This requirement involves complex Marketing Automation that goes beyond the capabilities of standard Salesforce transactional tools. While Salesforce Flow (Option C) can handle time-based triggers, it cannot natively track and react to specific "website visits" or web behavior without significant custom coding or integration.
Account Engagement (formerly Pardot) is the ideal solution for this scenario because of its specialized feature set:
Website Tracking: Account Engagement uses a tracking code (cookie) to monitor constituent behavior on the nonprofit's website. This allows the system to "know" which pages a member visited (e.g., a "Benefits" page vs. a "Donate" page).
Engagement Studio: This is a visual journey builder.
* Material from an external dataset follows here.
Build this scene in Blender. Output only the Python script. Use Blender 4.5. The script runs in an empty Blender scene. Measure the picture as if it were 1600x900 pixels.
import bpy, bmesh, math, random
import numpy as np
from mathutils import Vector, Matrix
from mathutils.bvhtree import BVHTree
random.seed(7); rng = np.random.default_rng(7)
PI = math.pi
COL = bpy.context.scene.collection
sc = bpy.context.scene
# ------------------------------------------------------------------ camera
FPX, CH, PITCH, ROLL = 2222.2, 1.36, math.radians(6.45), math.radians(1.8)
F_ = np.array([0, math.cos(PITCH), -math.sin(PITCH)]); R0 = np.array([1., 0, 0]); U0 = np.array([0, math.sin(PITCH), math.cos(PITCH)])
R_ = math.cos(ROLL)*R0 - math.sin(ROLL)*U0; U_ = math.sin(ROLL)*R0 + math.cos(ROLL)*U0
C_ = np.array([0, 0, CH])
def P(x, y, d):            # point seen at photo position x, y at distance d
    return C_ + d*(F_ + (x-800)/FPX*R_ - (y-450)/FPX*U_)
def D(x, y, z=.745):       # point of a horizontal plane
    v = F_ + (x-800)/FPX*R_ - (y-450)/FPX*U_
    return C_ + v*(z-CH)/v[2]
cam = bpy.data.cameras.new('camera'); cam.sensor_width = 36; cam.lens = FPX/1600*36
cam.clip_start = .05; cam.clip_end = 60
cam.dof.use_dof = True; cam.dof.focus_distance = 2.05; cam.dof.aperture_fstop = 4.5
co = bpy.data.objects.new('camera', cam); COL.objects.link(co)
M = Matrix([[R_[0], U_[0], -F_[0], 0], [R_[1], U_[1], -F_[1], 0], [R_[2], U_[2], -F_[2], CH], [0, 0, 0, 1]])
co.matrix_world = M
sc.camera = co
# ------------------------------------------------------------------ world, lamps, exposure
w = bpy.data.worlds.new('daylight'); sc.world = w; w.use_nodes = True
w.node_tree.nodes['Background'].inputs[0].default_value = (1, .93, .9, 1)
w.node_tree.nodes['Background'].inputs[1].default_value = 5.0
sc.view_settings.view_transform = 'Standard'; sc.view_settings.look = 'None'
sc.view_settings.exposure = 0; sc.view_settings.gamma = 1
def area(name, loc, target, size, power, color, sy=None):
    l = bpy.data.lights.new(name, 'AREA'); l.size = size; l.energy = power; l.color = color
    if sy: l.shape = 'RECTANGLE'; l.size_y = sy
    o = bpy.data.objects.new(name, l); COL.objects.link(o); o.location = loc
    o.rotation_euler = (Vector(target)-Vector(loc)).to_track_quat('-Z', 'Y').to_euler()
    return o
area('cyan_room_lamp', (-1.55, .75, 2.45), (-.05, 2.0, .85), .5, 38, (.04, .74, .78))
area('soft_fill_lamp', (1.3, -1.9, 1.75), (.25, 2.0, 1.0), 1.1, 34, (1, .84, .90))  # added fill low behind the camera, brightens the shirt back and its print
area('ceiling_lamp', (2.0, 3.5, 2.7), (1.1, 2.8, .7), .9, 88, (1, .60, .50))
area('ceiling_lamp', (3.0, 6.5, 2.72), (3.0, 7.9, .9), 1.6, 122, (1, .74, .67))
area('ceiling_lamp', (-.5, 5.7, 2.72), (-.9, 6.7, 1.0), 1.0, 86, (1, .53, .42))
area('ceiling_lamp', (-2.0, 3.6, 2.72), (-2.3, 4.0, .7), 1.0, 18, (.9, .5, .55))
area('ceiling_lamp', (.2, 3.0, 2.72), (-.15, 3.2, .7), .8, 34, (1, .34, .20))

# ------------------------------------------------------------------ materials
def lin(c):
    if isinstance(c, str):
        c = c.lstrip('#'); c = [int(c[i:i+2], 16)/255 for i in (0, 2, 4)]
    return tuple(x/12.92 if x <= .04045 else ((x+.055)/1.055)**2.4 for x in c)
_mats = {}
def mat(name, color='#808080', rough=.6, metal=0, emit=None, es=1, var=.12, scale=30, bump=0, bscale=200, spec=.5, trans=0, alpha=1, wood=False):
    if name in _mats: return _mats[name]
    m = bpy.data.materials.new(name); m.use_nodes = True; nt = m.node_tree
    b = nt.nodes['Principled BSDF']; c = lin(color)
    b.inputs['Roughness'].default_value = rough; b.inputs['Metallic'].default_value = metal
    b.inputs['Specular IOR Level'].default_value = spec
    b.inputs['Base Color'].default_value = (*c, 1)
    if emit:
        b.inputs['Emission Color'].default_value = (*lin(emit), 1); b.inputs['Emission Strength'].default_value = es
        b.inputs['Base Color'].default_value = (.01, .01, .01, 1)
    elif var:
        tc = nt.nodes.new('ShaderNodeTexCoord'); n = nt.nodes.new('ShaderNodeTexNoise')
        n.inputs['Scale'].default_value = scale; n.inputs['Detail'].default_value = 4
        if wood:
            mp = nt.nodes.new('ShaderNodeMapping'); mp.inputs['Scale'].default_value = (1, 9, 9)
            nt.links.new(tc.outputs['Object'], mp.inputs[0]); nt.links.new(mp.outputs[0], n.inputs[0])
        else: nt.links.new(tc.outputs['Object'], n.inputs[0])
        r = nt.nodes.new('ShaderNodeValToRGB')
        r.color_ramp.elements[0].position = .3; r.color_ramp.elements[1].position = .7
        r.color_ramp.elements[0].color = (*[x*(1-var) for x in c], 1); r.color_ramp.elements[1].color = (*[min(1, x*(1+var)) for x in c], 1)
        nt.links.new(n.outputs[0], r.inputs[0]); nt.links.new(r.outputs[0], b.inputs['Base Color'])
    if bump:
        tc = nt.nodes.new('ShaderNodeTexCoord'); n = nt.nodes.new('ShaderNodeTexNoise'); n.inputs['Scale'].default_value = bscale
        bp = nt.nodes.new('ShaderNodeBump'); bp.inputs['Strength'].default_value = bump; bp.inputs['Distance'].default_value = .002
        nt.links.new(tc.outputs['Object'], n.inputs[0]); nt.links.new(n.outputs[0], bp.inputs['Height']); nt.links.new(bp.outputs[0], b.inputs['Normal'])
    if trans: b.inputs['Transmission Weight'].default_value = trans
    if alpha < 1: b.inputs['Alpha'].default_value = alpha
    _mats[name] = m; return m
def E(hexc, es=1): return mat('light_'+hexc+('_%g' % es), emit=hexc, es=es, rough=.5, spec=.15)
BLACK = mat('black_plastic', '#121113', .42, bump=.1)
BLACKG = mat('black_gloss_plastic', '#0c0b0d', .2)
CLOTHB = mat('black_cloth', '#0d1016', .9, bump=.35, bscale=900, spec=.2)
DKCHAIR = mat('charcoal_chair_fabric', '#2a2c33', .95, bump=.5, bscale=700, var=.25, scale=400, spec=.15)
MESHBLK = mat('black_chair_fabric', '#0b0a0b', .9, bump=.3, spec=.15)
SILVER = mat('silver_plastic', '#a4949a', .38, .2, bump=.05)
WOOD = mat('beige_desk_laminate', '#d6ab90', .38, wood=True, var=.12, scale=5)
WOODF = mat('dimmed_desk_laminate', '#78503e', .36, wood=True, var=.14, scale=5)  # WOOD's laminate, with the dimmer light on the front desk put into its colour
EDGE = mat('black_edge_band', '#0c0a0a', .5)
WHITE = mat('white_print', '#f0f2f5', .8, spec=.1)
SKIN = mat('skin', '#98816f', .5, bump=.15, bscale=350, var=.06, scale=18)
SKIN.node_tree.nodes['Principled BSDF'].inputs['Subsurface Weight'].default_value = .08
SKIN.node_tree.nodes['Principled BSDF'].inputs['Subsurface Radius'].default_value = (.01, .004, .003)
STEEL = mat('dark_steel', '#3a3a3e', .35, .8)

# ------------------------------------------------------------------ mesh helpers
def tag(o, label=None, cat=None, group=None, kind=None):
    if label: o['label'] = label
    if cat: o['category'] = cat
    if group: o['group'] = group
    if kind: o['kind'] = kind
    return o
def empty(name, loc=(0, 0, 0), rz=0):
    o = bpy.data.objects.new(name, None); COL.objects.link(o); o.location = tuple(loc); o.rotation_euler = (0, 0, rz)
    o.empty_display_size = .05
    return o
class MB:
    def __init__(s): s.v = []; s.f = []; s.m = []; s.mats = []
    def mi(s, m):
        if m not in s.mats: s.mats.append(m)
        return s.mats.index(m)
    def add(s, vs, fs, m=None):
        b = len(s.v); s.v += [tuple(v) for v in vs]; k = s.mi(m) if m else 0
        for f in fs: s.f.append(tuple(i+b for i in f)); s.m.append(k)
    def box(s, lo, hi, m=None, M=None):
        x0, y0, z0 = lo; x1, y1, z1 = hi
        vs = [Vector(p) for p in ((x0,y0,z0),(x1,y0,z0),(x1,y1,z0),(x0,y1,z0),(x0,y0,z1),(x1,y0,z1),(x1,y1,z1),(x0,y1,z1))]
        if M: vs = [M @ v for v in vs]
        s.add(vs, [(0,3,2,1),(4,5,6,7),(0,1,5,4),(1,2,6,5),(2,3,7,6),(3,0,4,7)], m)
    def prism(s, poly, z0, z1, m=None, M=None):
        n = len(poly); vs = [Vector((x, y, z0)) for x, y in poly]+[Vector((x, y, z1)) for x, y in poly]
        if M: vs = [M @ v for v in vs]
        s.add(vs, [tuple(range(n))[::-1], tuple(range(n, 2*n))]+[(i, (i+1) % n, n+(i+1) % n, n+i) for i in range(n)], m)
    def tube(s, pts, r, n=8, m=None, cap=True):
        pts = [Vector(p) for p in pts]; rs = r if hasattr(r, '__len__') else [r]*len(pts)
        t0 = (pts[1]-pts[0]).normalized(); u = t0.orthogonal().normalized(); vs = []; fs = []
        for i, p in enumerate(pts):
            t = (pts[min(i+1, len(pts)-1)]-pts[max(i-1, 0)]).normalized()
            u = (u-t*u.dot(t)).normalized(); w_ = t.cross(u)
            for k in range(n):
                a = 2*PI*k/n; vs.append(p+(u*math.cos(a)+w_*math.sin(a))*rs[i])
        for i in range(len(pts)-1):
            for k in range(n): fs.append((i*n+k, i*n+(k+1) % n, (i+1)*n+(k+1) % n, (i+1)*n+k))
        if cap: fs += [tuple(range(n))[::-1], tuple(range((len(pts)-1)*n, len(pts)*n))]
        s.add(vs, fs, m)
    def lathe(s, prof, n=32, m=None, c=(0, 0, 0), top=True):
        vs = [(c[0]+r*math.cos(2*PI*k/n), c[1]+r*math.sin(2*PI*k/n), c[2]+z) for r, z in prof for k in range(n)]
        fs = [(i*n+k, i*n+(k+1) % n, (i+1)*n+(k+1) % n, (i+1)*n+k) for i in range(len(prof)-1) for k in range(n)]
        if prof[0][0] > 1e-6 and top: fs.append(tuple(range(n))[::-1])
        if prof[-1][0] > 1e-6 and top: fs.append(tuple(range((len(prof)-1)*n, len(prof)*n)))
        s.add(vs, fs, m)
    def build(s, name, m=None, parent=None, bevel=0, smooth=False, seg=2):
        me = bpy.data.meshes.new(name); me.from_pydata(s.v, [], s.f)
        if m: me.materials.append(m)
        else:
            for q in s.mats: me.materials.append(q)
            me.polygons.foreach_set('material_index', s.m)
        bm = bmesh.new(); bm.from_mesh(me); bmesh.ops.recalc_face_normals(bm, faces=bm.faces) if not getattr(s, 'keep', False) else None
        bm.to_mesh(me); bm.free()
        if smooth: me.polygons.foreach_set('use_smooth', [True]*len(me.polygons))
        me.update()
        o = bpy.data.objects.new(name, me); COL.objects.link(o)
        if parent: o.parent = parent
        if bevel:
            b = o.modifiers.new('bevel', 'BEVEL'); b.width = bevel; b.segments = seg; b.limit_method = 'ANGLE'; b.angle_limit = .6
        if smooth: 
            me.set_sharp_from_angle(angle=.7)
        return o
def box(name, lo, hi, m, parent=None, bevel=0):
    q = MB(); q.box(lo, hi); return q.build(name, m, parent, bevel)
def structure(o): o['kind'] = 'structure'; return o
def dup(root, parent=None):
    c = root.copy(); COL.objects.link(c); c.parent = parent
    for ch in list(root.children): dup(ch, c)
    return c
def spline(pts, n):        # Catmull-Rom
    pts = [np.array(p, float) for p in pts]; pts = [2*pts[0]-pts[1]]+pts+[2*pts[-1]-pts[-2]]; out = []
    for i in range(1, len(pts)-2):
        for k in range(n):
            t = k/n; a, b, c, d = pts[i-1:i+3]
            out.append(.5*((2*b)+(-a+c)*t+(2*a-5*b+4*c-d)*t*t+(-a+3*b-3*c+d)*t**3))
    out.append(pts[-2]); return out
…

A consultant can create an "Automated Renewal Program" where the system waits 30, 60, 90, and 180 days.
Dynamic Content: At each step of the 30/60/90/180-day cadence, the system can use Dynamic Content to swap out parts of the email template. If a member visited the "Member Events" page recently, the renewal email can automatically include a section about upcoming events to increase the relevancy of the appeal.
Recency and Frequency: The tool can segment members based on how recently they visited the site, ensuring the messaging is timely and tailored to their current level of engagement.
Why other options are incorrect:
Engagement Plans (Option B): These create internal Tasks for staff, not automated external emails with web-tracking logic.
Flow (Option C): While it can send emails, it lacks the built-in web-tracking and high-volume marketing analytics provided by Account Engagement.
Apex (Option A): This would be an expensive, high-maintenance custom solution for a problem that is solved out-of-the-box by a marketing automation platform.